Nenhum desses, no entanto, foi mencionado pela Academia de Artes e Ciências Cinematográficas nas edições em que estavam elegíveis.
E ao contrário do que muitos dizem, o Brasil tem um histórico de obras cinematográficas fenomenais. Desde as comédias que são sucesso de público, até longas com temáticas sociais, produções inovadoras, como as presentes no movimento cinematográfico do Cinema Novo, títulos do Cinema Marginal e filmes mais cults representam o melhor da nossa arte e merecem mais reconhecimento.
11 obras brasileiras já garantiram indicações ao Oscar. Frequentemente produções nacionais figuram na lista de melhores filmes do ano de muitos veículos estrangeiros, e chegam a ser cotados para o maior prêmio do cinema. Mas, devido principalmente a grande questão em torno da campanha dos títulos para concorrer a premiação, é difícil reunir recursos o suficiente para chamar a atenção dos membros votantes e conquistar o reconhecimento.
Mesmo com tudo isso, um futuro melhor pode estar vindo por aí.
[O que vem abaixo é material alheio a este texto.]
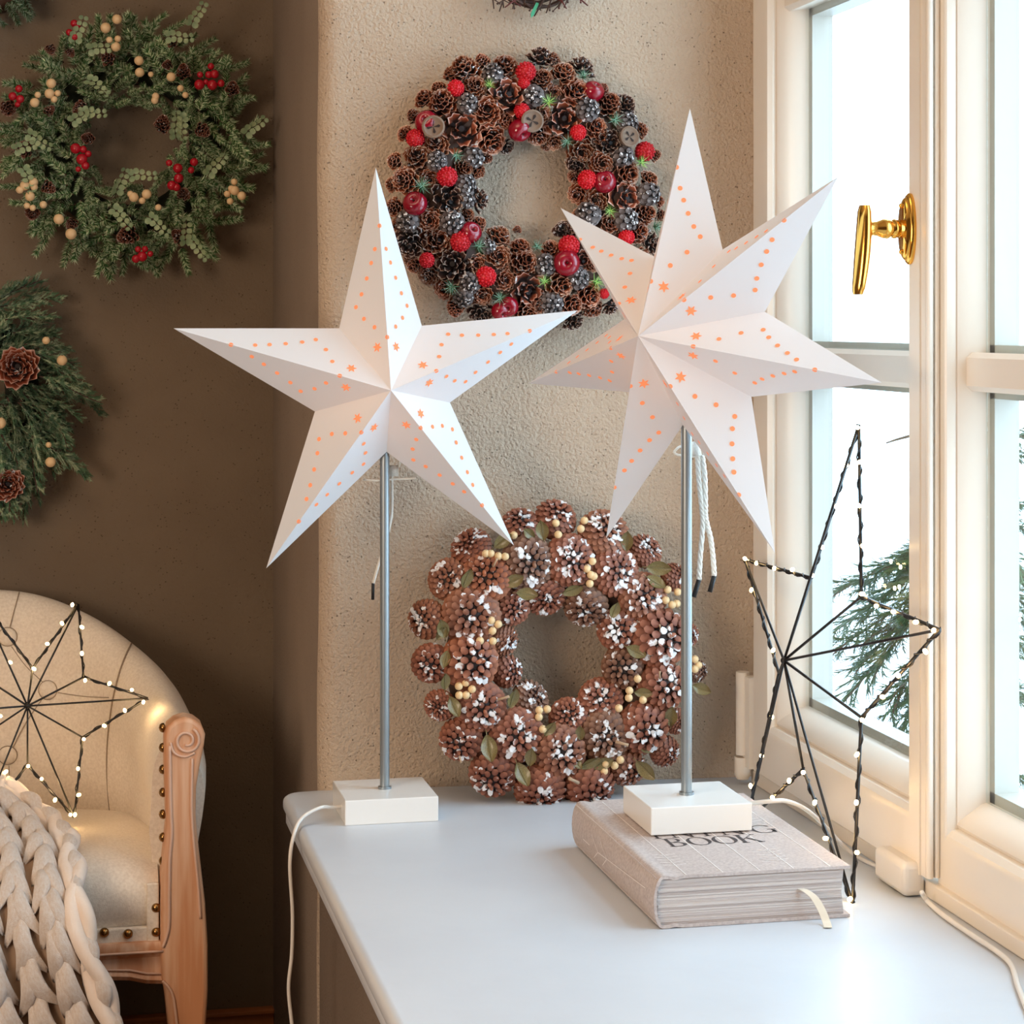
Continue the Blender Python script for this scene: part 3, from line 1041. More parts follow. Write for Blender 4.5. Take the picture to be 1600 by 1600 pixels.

Em 2019, A Academia de Artes e Ciências Cinematográficas anunciou algumas importantes mudanças nas regras da premiação. Uma delas foi a alteração do nome da categoria Melhor Filme Estrangeiro para Melhor Filme Internacional. Os executivos do Oscar revelaram que isso não mudaria os critérios da categoria, mas segundo eles: "Acreditamos que Filme Internacional representa melhor essa categoria e promove uma visão mais positiva e inclusiva".
Parece que a decisão foi tomada para abraçar de forma mais receptiva produções feitas fora dos Estados Unidos, diminuindo preconceito contra obras de outros países. A Academia ainda ressaltou a definição da categoria, para não deixar dúvidas. "Um filme internacional se define como um longa-metragem produzido fora dos Estados Unidos com um diálogo predominantemente não-inglês. Só será aceito um filme de cada país na seleção oficial."